Keiser has recommended providing the fund with its annual $50,000 allocation, but Town Planner Lisa Bryer told the council that, if possible, she would like to see the allocation increased to $100,000. Bryer told the council that the additional funding would help launch the town’s Accessory Apartment Initiative and Employee Affordable Housing Program.

The Fire Department’s funding requests were outlined for the council by Chief Jim Bryer, who mentioned the long-simmering proposal for a north end fire station. The issue was relevant to the capital budget discussion because one of the engines (No. 2) is 30 years old and Engine No. 3 “is getting up there,” the chief said. Replacing the engine raises the specter of spending extra money for a custom fire truck to fit the old firehouse.

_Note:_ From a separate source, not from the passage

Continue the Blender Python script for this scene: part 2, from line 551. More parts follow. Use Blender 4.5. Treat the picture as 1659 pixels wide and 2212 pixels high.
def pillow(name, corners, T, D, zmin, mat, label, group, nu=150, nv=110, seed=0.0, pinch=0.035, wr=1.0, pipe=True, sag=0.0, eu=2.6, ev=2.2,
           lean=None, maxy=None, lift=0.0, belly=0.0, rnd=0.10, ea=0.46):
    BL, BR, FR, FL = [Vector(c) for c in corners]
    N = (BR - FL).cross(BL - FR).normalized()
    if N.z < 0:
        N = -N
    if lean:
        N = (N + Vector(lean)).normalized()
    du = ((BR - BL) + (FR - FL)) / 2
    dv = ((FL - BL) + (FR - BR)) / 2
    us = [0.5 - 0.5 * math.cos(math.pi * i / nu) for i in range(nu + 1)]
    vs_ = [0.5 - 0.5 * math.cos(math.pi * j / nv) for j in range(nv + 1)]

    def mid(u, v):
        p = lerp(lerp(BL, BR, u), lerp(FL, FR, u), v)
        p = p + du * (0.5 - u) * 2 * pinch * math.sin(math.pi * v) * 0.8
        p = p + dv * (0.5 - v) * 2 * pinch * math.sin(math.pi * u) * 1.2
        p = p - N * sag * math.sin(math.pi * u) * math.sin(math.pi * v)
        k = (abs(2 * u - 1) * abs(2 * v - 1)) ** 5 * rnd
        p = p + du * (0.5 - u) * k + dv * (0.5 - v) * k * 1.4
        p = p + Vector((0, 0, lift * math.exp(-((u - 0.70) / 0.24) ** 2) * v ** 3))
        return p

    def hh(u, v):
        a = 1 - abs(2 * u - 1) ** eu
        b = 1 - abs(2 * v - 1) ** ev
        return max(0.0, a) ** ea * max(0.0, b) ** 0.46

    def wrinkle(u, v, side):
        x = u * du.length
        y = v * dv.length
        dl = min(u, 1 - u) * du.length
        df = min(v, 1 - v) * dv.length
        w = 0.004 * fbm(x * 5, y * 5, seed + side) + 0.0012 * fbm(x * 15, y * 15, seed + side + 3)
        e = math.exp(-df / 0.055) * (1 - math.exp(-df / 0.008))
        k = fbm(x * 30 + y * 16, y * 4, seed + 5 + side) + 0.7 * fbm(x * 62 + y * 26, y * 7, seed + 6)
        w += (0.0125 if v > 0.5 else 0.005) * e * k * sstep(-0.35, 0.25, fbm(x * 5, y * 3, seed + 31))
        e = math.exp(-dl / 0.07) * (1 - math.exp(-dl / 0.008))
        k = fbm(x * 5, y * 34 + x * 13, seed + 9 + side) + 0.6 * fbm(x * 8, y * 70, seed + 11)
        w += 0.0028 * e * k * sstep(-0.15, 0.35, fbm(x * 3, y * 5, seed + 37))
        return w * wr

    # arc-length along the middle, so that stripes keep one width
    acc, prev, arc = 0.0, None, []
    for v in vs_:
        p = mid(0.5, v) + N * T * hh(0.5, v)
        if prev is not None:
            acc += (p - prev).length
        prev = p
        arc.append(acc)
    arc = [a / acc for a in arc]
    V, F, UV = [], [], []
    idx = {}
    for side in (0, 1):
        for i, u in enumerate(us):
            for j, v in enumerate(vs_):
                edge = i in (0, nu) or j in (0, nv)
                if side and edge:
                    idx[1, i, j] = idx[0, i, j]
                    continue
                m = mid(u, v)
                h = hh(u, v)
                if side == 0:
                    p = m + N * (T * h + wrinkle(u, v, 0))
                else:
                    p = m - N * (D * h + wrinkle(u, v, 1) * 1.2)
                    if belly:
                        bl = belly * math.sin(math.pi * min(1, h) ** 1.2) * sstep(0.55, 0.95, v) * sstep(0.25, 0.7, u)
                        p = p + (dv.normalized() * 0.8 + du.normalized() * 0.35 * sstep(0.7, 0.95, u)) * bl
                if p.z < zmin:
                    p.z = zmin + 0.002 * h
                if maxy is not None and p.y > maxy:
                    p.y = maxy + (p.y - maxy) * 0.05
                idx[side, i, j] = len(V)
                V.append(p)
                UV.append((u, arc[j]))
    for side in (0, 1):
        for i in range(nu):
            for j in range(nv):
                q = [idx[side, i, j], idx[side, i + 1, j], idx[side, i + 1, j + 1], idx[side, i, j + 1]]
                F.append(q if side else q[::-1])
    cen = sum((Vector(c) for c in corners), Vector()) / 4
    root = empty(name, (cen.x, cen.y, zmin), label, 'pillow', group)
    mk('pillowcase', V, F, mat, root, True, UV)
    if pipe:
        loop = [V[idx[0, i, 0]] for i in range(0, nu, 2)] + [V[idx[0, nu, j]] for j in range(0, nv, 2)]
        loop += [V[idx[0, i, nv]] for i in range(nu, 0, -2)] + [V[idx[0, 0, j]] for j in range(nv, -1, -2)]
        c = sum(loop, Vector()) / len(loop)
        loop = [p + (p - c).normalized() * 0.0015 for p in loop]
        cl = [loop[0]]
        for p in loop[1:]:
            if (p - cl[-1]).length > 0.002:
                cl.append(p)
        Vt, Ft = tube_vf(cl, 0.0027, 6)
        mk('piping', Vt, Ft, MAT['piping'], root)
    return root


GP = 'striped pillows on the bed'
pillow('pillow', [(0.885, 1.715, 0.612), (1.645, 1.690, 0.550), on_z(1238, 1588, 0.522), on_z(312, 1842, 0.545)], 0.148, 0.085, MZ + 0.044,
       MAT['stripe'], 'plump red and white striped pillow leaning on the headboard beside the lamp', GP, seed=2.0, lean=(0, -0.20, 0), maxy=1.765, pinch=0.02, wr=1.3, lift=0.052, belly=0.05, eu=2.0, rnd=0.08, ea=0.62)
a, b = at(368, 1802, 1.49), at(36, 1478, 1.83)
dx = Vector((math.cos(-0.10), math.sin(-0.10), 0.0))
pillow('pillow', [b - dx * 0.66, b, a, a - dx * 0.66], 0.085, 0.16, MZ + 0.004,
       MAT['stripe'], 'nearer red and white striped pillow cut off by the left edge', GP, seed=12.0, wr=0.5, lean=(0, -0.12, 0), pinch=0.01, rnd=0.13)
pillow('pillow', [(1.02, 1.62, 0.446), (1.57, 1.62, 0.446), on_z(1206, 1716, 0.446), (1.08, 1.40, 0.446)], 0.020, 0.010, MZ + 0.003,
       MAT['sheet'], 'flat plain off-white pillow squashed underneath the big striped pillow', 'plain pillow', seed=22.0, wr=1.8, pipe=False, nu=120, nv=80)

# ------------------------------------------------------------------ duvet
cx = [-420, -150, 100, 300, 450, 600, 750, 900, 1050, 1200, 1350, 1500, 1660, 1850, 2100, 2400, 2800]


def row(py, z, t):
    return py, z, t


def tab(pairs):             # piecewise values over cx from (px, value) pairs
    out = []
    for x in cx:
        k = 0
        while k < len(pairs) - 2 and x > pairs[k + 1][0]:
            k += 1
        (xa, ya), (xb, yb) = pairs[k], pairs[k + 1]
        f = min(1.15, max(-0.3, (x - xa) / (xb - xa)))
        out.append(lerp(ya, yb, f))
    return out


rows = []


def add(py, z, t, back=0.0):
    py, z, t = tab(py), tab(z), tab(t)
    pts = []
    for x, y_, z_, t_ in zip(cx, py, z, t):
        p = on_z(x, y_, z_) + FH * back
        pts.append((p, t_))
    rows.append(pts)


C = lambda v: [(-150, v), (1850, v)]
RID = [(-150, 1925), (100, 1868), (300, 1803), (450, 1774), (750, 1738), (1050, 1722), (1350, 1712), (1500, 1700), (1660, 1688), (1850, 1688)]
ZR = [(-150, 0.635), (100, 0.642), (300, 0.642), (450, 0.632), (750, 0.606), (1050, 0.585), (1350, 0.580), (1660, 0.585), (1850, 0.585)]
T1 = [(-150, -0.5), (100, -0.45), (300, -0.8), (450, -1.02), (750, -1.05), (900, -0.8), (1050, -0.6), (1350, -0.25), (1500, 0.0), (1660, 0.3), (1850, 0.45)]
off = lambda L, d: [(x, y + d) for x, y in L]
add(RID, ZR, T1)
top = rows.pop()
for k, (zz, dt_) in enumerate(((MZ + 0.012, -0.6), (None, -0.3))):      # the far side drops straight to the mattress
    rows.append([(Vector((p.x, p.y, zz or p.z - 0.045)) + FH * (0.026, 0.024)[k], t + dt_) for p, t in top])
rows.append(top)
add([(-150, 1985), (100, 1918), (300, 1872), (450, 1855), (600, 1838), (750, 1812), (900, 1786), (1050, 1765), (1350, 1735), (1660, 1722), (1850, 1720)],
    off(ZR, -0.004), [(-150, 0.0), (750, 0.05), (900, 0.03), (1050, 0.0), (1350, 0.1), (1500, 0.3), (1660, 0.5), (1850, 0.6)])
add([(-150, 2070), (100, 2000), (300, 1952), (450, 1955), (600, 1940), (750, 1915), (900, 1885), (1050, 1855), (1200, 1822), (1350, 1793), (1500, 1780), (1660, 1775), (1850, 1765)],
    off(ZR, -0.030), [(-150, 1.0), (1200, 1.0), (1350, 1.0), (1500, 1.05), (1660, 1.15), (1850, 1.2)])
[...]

Besides costing more, Bryer pointed out, custom trucks built to fit the Jamestown fire station hold less water.

Bryer said that, ideally, he would prefer to order a standard fire truck and build a station for it on the north end – a scenario which, he observed, would reduce fire insurance rates in that area of the island.

For now, however, most of the department’s spending requests involve personal gear and a little infrastructure (meaning spot maintenance of the fire station roof and ramp). The Fire Department requests include the following, among others: personal protective equipment ($16,000); pager replacement ($18,500); portable radios ($5,000); fire hose replacement ($5,000); a washer and dryer for personal protective equipment ($10,000); and five self-contained breathing apparatus units ($6,750). The $76,000 worth of requests for advanced EMS gear will be held in abeyance until the town is ready to put in operation its advanced life support program.

The recommended capital and operating budgets, along with Keiser’s proposed six-year capital budget, are available on the town’s website.